Live Review: The Paper Kites, Patrick James

2 November 2015 | 11:20 am | Roshan Clerke

“Oh love, you have come too late,” Bentley sings, which is unfortunately a metaphor for the show this evening.

More The Paper Kites More The Paper Kites

The Woolly Mammoth is stiflingly hot this evening. Someone mercifully turns the air-conditioning on eventually, as Patrick James takes to the stage with his amicable three-piece band. Kicking off with the up-tempo In New Light, the dreamy singer-songwriter wears a loosely buttoned short-sleeve shirt and radiates charisma. Fight With Me sees the band joining in with harmonies, before he introduces a few songs from his recent Outlier album. There’s an amorous atmosphere about the crowd as couples cling to one another during Make Me Stronger and Kings & Queens, although his acoustic cover of The Killers' Runaways lacks any of the Springsteen-inspired urgency of the original. All About To Change and California Song finish things on a high note, while it’s a little hard to take lines like, “It’s time to make mistakes,” when they’re coming from a man whose music is completely devoid of them.

It’s not quite the morning yet when Frank Sinatra’s indelible In The Wee Small Hours drifts through the crowd, and The Paper Kites wait until the song is nearly finished before making their way onto the stage. Frontman Sam Bentley and the rest of the band are dressed in understated clothing, save for multi-instrumentalist Christina Lacy, whose subtle floral dress glows turquoise-blue in the dark. Picking up the theme from where Sinatra left off, the band start with two of their new nocturnal-sounding songs, Electric Indigo and Renegade. “I could cut my hair but it don’t change the man I am,” Bentley sings, almost a statement about the band’s evolving sound as much as it is about the length of his fringe. A Maker Of My Time follows, but it's struggling to match the magnetic pull of the band’s latest material.
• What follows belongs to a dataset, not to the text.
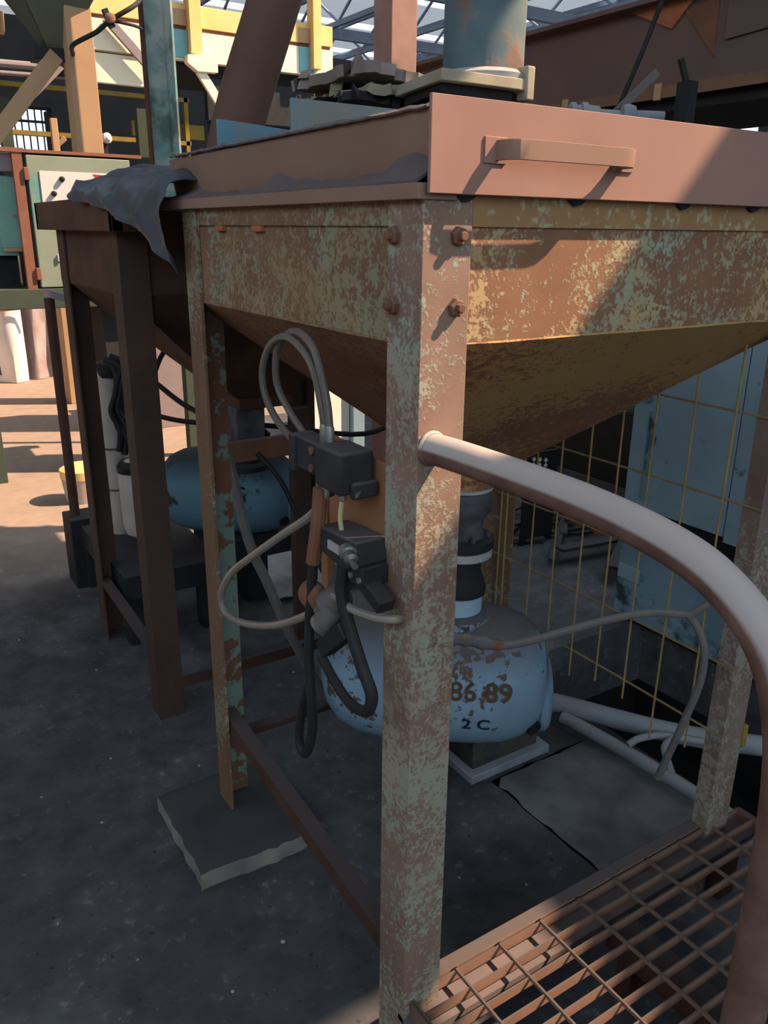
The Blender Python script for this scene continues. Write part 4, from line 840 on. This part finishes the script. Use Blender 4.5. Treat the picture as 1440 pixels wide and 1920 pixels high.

The five-piece ease into Bleed Confusion, although the line, “And I often wonder how men spoke before they could speak,”  sticks out like a pair of mismatched socks. Bloom receives cheers from the clean-cut crowd, before Bentley and Lacy engage in an ill-fated attempt to create a hush for acoustic duets of Neon Crimson and Paint. I'm Lying To You Cause I’m Lost and the wheeling Revelator Eyes then pick things up again, and seem like a great way to finish the night, before Too Late leadens eyelids throughout the room once more. “Oh love, you have come too late,” Bentley sings, which is unfortunately a metaphor for the show this evening. There’s now people literally falling asleep on the seats skirting the room, who are rudely woken up by the dedicated fans in the audience as they applaud the band until they return for an encore with Featherstone. It’s all well and good for Bentley to write albums after midnight, but perhaps it’s too much to ask for his fans to stay awake to hear them performed.